Saturday, August 17, 2024

Avoiding a Hummingbird Around Our Necks

I usually open our bedroom windows at night. And then Mike often wakes and shuts them. Some cow mooing excessively, a sandhill crane's calling back and forth, magpies (no further clarification needed), or a sudden fierce rainstorm urging him to action. (The sudden rainstorms though! They are a part of our life up here. Something to do with the shape of our valley? The slope of ... our mountains? I'm not sure. Rarely forecast, generally at night, and often enough for me to say they happen ... regularly! It's glorious.)

But, back to windows open at night. The last two mornings I have woken up cold! The daytimes have still been miserably hot, but morning temperatures cool enough for me to be cold? Surely that is a sign that fall is on its way! (Maybe the cold came in response to my having purchased a fall candle? Or Megan having given my kids Halloween blankets? [Or possibly the temperature hasn't cooled at all and it is only the fact that Mike has been out of town. And I unused to someone not closing the windows in the middle of the night.])

And now:

Starling and her cats. (Technically Shasta belongs to Goldie and Biscuit to us all [and none of us--wanderer that he is], but in many ways, they are Starling's cats. She is often asking us to come look at some cute thing they are doing [like lying there doing nothing] and going outside just to spend time with them.

Last night here was her prattling as she gave Shasta her attentions:

"Mom, Shasta is my favorite cat."

"Do you see him lying down? Do you see him? Do you?"

"Mom, does Shasta like tummy rubs?"

"Shasta has a striped tail."

"I think Shasta loves me."

I think so too. Sweet little human. 

And Daisy has been back at needle felting. She made a cat for Starling and a goblin shark for Hans.

And, she says she isn't finished, but look at this lovely little maid (a Scottish water kelpie probably):


And Abe, having been booted from his Provo summer apartment ten days before he can technically move into his fall apartment, is back home with us. Always a happy shift in the dynamics of our family when he is here. (Though one might not know it from the hold he has Jesse in below.)
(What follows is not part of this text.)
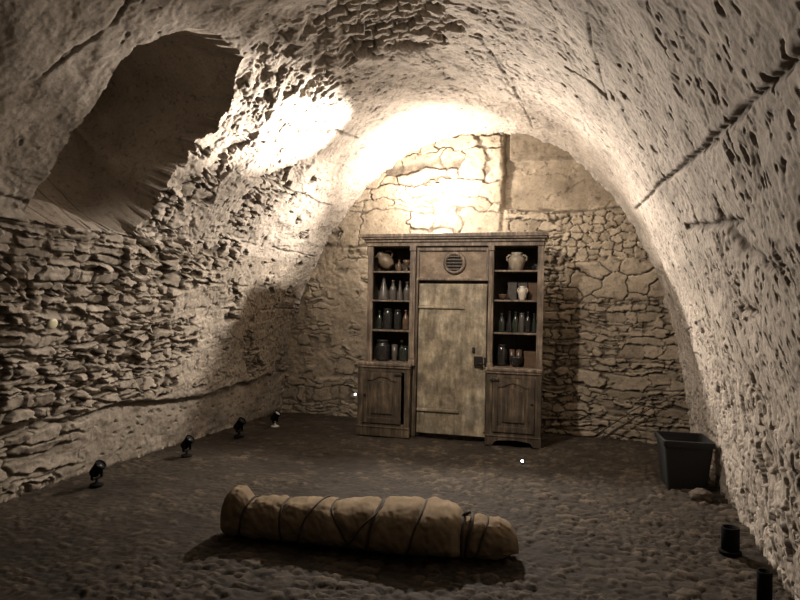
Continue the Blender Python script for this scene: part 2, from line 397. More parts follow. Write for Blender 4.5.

And my flocks of white-faced ibis are back! (There is nothing remotely white about their faces however. No matter what the online pictures clearly show.) They are so fun to see in great flocks on all the fields and flying overhead. I can't believe I'd never seen them once living just 45 minutes away.

I can't recall what we were saying that spurred this remark, but while we were watching the hummingbirds at our feeder tonight, Mike suggested we might catch one in a jar. There was then a conversation that went something like this:

Me: You can't catch hummingbirds. That would be like putting a fairy in a jar.

Abe: Like Captain Hook.

Me: See? That's the kind of person that would capture a hummingbird.

And then Mike or Abe said how you would likely end up like the mariner with the albatross around his neck.

Me: Well ... at least it would be lighter.

And we all had a good laugh at the thought of the 2 oz burden.

But no. We shall not harm a hummingbird. They will always be a sign of my dad's continued awareness and involvement in our lives. (But he would have chuckled at our conversation as well.)

Look at this cute puzzle Hansie boy made.

And us at a rainy Pioneer Day parade in Mendon. (It was a noon parade. At the end of July. This rain was a wonderful substitute for the 100-degree days we'd been getting!):

Lastly ... we had about twenty of these floating about our house after my kids made ample use of the photo booth at their cousin Connor's wedding. (Parents should have intervened. And might have ... had they realized just how freely their children were using it.) They slowly seem to be disappearing (the photos, not the children who were using the photo booth), but I thought I'd include a few here before they are gone forever:

And some tired little people to end with:

Oh, and this cute boy who I adore:

2 comments:

Marilyn said...

HAHAHA. Those photos! So liberally taken! That is great. I hope the bride and groom weren't paying through the nose for them😂

You seemed doomed (only whatever the positive word for "doomed" is. Fated sounds vaguely doom-y too. maybe DESTINED!) to watch small-town parades. It is so good. When I become a millionaire and buy a house in Mendon and use my influence to infiltrate the Cache County planning commission and abolish it (too late)…I will join you at the parade. It will be lovely.

Seeing you in your little house makes me homesick. Isn't that funny?

Oh and Starling looking sideways looks so much like YOU to me. Does she look like you as a little girl?

Nancy said...

Well that’s a good question? Does Starling look like me? Makes me want to go look at baby photos at my mom’s (or … I keep forgetting … she’s five, so I guess not strictly a baby 😭).

And yes! Infiltrate the county! And meet at the Mendon parade afterwards!